**Set task**. Output the material exactly, but drop every image it holds.

### Recorded data ###

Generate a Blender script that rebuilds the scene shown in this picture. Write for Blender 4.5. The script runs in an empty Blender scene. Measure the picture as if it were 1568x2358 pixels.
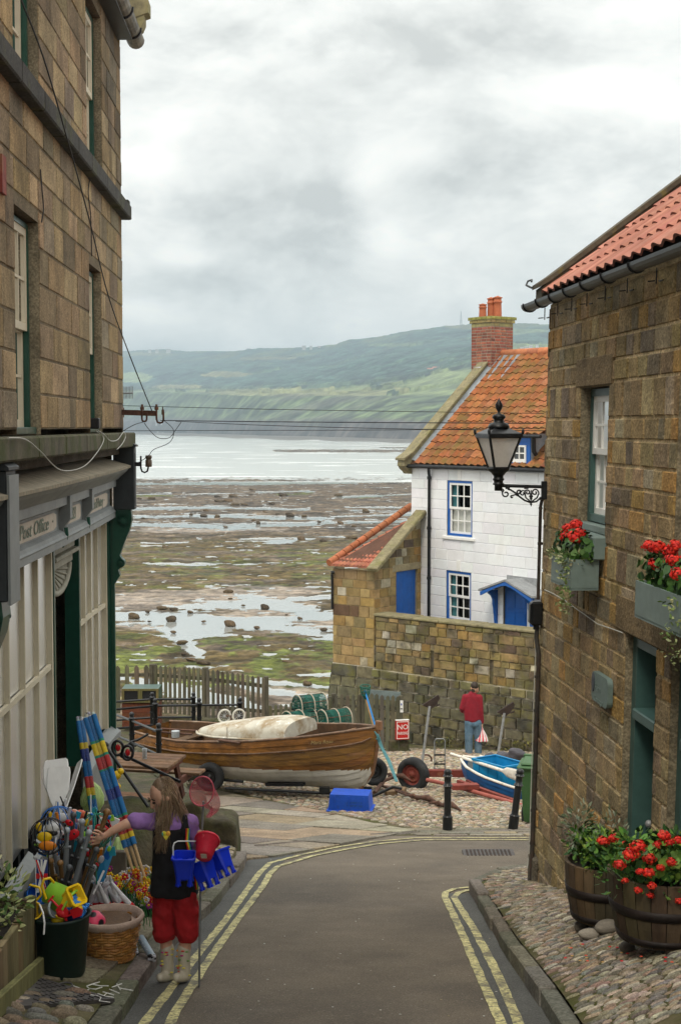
import bpy,bmesh,math,random
import numpy as np
from mathutils import Vector,Matrix
random.seed(7)
R=math.radians
# ---------------------------------------------------------------- camera, sky, sun, exposure
scene=bpy.context.scene
col=scene.collection
FP=3275.0
PITCH=math.atan((1179-982)/FP)
camd=bpy.data.cameras.new('camera');cam=bpy.data.objects.new('camera',camd);col.objects.link(cam)
scene.camera=cam
cam.location=(0,0,0);cam.rotation_euler=(R(90)-PITCH,0,0)
camd.sensor_fit='VERTICAL';camd.sensor_height=36;camd.lens=36*FP/2358
camd.clip_start=0.05;camd.clip_end=30000
scene.render.resolution_x=680;scene.render.resolution_y=1024
scene.view_settings.view_transform='Standard';scene.view_settings.look='None'
scene.view_settings.exposure=0.0;scene.view_settings.gamma=1
SUN_EL,SUN_AZ=52.0,200.0
sd=bpy.data.lights.new('sun','SUN');sun=bpy.data.objects.new('sun',sd);col.objects.link(sun)
sd.energy=1.5;sd.angle=R(14);sd.color=(1.0,.91,.75)
sdir=Vector((math.sin(R(SUN_AZ))*math.cos(R(SUN_EL)),math.cos(R(SUN_AZ))*math.cos(R(SUN_EL)),math.sin(R(SUN_EL))))
sun.rotation_euler=sdir.to_track_quat('Z','Y').to_euler()
def build_world():
 w=bpy.data.worlds.new('World');scene.world=w;w.use_nodes=True
 nt=w.node_tree;nt.nodes.clear();N=nt.nodes.new;L=nt.links.new
 def mth(op,a,b=None,clamp=False):
  n=N('ShaderNodeMath');n.operation=op;n.use_clamp=clamp
  for i,x in enumerate((a,b)):
   if x is None:continue
   if isinstance(x,(int,float)):n.inputs[i].default_value=x
   else:L(x,n.inputs[i])
  return n.outputs[0]
 out=N('ShaderNodeOutputWorld');bg=N('ShaderNodeBackground');bg.inputs[1].default_value=.1
 sky=N('ShaderNodeTexSky');sky.sky_type='NISHITA';sky.sun_disc=False
 sky.sun_elevation=R(SUN_EL);sky.sun_rotation=R(SUN_AZ)
 tc=N('ShaderNodeTexCoord');nrm=N('ShaderNodeVectorMath');nrm.operation='NORMALIZE'
 L(tc.outputs['Generated'],nrm.inputs[0])
 sp=N('ShaderNodeSeparateXYZ');L(nrm.outputs[0],sp.inputs[0])
 az=mth('ARCTAN2',sp.outputs[0],sp.outputs[1]);el=mth('ARCSINE',sp.outputs[2])
 cb=N('ShaderNodeCombineXYZ');L(az,cb.inputs[0]);L(mth('MULTIPLY',el,1.7),cb.inputs[1])
 n1=N('ShaderNodeTexNoise');n1.inputs['Scale'].default_value=7.5;n1.inputs['Detail'].default_value=8
 n1.inputs['Roughness'].default_value=.60;n1.inputs['Distortion'].default_value=.35
 ad=N('ShaderNodeVectorMath');ad.operation='ADD';ad.inputs[1].default_value=(3.1,5.2,1.4)
 L(cb.outputs[0],ad.inputs[0]);L(ad.outputs[0],n1.inputs['Vector'])
 n2=N('ShaderNodeTexNoise');n2.inputs['Scale'].default_value=30;n2.inputs['Detail'].default_value=6
 L(ad.outputs[0],n2.inputs['Vector'])
 acc=mth('MULTIPLY',mth('SUBTRACT',n1.outputs[0],.5),1.5)
 acc=mth('ADD',acc,mth('MULTIPLY',mth('SUBTRACT',n2.outputs[0],.5),.40))
 def blob(u,v,ru,rv,k):
  a0=math.atan((u-784)/FP);e0=math.atan((982-v)/FP);nonlocal acc
  dx=mth('DIVIDE',mth('SUBTRACT',az,a0),ru/FP);dy=mth('DIVIDE',mth('SUBTRACT',el,e0),rv/FP)
  d2=mth('ADD',mth('MULTIPLY',dx,dx),mth('MULTIPLY',dy,dy))
  d2=mth('ADD',d2,mth('MULTIPLY',mth('SUBTRACT',n2.outputs[0],.5),2.2))
  g=mth('POWER',2.718,mth('MULTIPLY',mth('MAXIMUM',d2,0),-1.0))
  acc=mth('ADD',acc,mth('MULTIPLY',g,k))
 for b in CLOUDS:blob(*b)
 acc=mth('ADD',acc,mth('MULTIPLY',mth('SUBTRACT',1.0,mth('DIVIDE',el,.13),True),.22))
 rp=N('ShaderNodeValToRGB');L(mth('ADD',mth('MULTIPLY',acc,1.3),.57),rp.inputs[0]);e=rp.color_ramp.elements
 e[0].position=.0;e[0].color=(.62,.625,.595,1)
 e[1].position=1.0;e[1].color=(1.22,1.19,1.11,1)
 m=e.new(.45);m.color=(.87,.87,.825,1)
 m=e.new(.72);m.color=(1.03,1.015,.955,1)
 gr=mth('ADD',mth('MULTIPLY',mth('POWER',mth('MAXIMUM',sp.outputs[2],0),1.5),ZEN),.985)
 mc=N('ShaderNodeVectorMath');mc.operation='SCALE';L(rp.outputs[0],mc.inputs[0]);L(mth('MULTIPLY',gr,10.0),mc.inputs['Scale'])
 mx=N('ShaderNodeMix');mx.data_type='RGBA';mx.inputs[0].default_value=.97
 L(sky.outputs[0],mx.inputs[6]);L(mc.outputs[0],mx.inputs[7]);L(mx.outputs[2],bg.inputs[0])
 L(bg.outputs[0],out.inputs[0])
ZEN=1.3
CLOUDS=[(520,480,240,55,-.30),(760,470,60,45,-.30),(430,660,150,55,-.30),(1120,430,170,70,-.24),
   (1350,380,250,90,-.15),(700,590,150,50,-.16),(900,110,420,60,-.18),(450,130,150,90,-.12),
   (850,415,60,60,.30),(330,385,60,22,.38),(880,560,55,60,.30),(420,600,90,25,.28),
   (1400,215,160,45,.26),(560,250,160,60,.16),(330,720,90,45,.28),(760,745,300,40,.18),(950,360,90,40,.22)]
build_world()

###

**Finished exercise**.
Generate a Blender script that rebuilds the scene shown in this picture. Write for Blender 4.5. The script runs in an empty Blender scene. Measure the picture as if it were 1568x2358 pixels.
import bpy,bmesh,math,random
import numpy as np
from mathutils import Vector,Matrix
random.seed(7)
R=math.radians
# ---------------------------------------------------------------- camera, sky, sun, exposure
scene=bpy.context.scene
col=scene.collection
FP=3275.0
PITCH=math.atan((1179-982)/FP)
camd=bpy.data.cameras.new('camera');cam=bpy.data.objects.new('camera',camd);col.objects.link(cam)
scene.camera=cam
cam.location=(0,0,0);cam.rotation_euler=(R(90)-PITCH,0,0)
camd.sensor_fit='VERTICAL';camd.sensor_height=36;camd.lens=36*FP/2358
camd.clip_start=0.05;camd.clip_end=30000
scene.render.resolution_x=680;scene.render.resolution_y=1024
scene.view_settings.view_transform='Standard';scene.view_settings.look='None'
scene.view_settings.exposure=0.0;scene.view_settings.gamma=1
SUN_EL,SUN_AZ=52.0,200.0
sd=bpy.data.lights.new('sun','SUN');sun=bpy.data.objects.new('sun',sd);col.objects.link(sun)
sd.energy=1.5;sd.angle=R(14);sd.color=(1.0,.91,.75)
sdir=Vector((math.sin(R(SUN_AZ))*math.cos(R(SUN_EL)),math.cos(R(SUN_AZ))*math.cos(R(SUN_EL)),math.sin(R(SUN_EL))))
sun.rotation_euler=sdir.to_track_quat('Z','Y').to_euler()
def build_world():
 w=bpy.data.worlds.new('World');scene.world=w;w.use_nodes=True
 nt=w.node_tree;nt.nodes.clear();N=nt.nodes.new;L=nt.links.new
 def mth(op,a,b=None,clamp=False):
  n=N('ShaderNodeMath');n.operation=op;n.use_clamp=clamp
  for i,x in enumerate((a,b)):
   if x is None:continue
   if isinstance(x,(int,float)):n.inputs[i].default_value=x
   else:L(x,n.inputs[i])
  return n.outputs[0]
 out=N('ShaderNodeOutputWorld');bg=N('ShaderNodeBackground');bg.inputs[1].default_value=.1
 sky=N('ShaderNodeTexSky');sky.sky_type='NISHITA';sky.sun_disc=False
 sky.sun_elevation=R(SUN_EL);sky.sun_rotation=R(SUN_AZ)
 tc=N('ShaderNodeTexCoord');nrm=N('ShaderNodeVectorMath');nrm.operation='NORMALIZE'
 L(tc.outputs['Generated'],nrm.inputs[0])
 sp=N('ShaderNodeSeparateXYZ');L(nrm.outputs[0],sp.inputs[0])
 az=mth('ARCTAN2',sp.outputs[0],sp.outputs[1]);el=mth('ARCSINE',sp.outputs[2])
 cb=N('ShaderNodeCombineXYZ');L(az,cb.inputs[0]);L(mth('MULTIPLY',el,1.7),cb.inputs[1])
 n1=N('ShaderNodeTexNoise');n1.inputs['Scale'].default_value=7.5;n1.inputs['Detail'].default_value=8
 n1.inputs['Roughness'].default_value=.60;n1.inputs['Distortion'].default_value=.35
 ad=N('ShaderNodeVectorMath');ad.operation='ADD';ad.inputs[1].default_value=(3.1,5.2,1.4)
 L(cb.outputs[0],ad.inputs[0]);L(ad.outputs[0],n1.inputs['Vector'])
 n2=N('ShaderNodeTexNoise');n2.inputs['Scale'].default_value=30;n2.inputs['Detail'].default_value=6
 L(ad.outputs[0],n2.inputs['Vector'])
 acc=mth('MULTIPLY',mth('SUBTRACT',n1.outputs[0],.5),1.5)
 acc=mth('ADD',acc,mth('MULTIPLY',mth('SUBTRACT',n2.outputs[0],.5),.40))
 def blob(u,v,ru,rv,k):
  a0=math.atan((u-784)/FP);e0=math.atan((982-v)/FP);nonlocal acc
  dx=mth('DIVIDE',mth('SUBTRACT',az,a0),ru/FP);dy=mth('DIVIDE',mth('SUBTRACT',el,e0),rv/FP)
  d2=mth('ADD',mth('MULTIPLY',dx,dx),mth('MULTIPLY',dy,dy))
  d2=mth('ADD',d2,mth('MULTIPLY',mth('SUBTRACT',n2.outputs[0],.5),2.2))
  g=mth('POWER',2.718,mth('MULTIPLY',mth('MAXIMUM',d2,0),-1.0))
  acc=mth('ADD',acc,mth('MULTIPLY',g,k))
 for b in CLOUDS:blob(*b)
 acc=mth('ADD',acc,mth('MULTIPLY',mth('SUBTRACT',1.0,mth('DIVIDE',el,.13),True),.22))
 rp=N('ShaderNodeValToRGB');L(mth('ADD',mth('MULTIPLY',acc,1.3),.57),rp.inputs[0]);e=rp.color_ramp.elements
 e[0].position=.0;e[0].color=(.62,.625,.595,1)
 e[1].position=1.0;e[1].color=(1.22,1.19,1.11,1)
 m=e.new(.45);m.color=(.87,.87,.825,1)
 m=e.new(.72);m.color=(1.03,1.015,.955,1)
 gr=mth('ADD',mth('MULTIPLY',mth('POWER',mth('MAXIMUM',sp.outputs[2],0),1.5),ZEN),.985)
 mc=N('ShaderNodeVectorMath');mc.operation='SCALE';L(rp.outputs[0],mc.inputs[0]);L(mth('MULTIPLY',gr,10.0),mc.inputs['Scale'])
 mx=N('ShaderNodeMix');mx.data_type='RGBA';mx.inputs[0].default_value=.97
 L(sky.outputs[0],mx.inputs[6]);L(mc.outputs[0],mx.inputs[7]);L(mx.outputs[2],bg.inputs[0])
 L(bg.outputs[0],out.inputs[0])
ZEN=1.3
CLOUDS=[(520,480,240,55,-.30),(760,470,60,45,-.30),(430,660,150,55,-.30),(1120,430,170,70,-.24),
   (1350,380,250,90,-.15),(700,590,150,50,-.16),(900,110,420,60,-.18),(450,130,150,90,-.12),
   (850,415,60,60,.30),(330,385,60,22,.38),(880,560,55,60,.30),(420,600,90,25,.28),
   (1400,215,160,45,.26),(560,250,160,60,.16),(330,720,90,45,.28),(760,745,300,40,.18),(950,360,90,40,.22)]
build_world()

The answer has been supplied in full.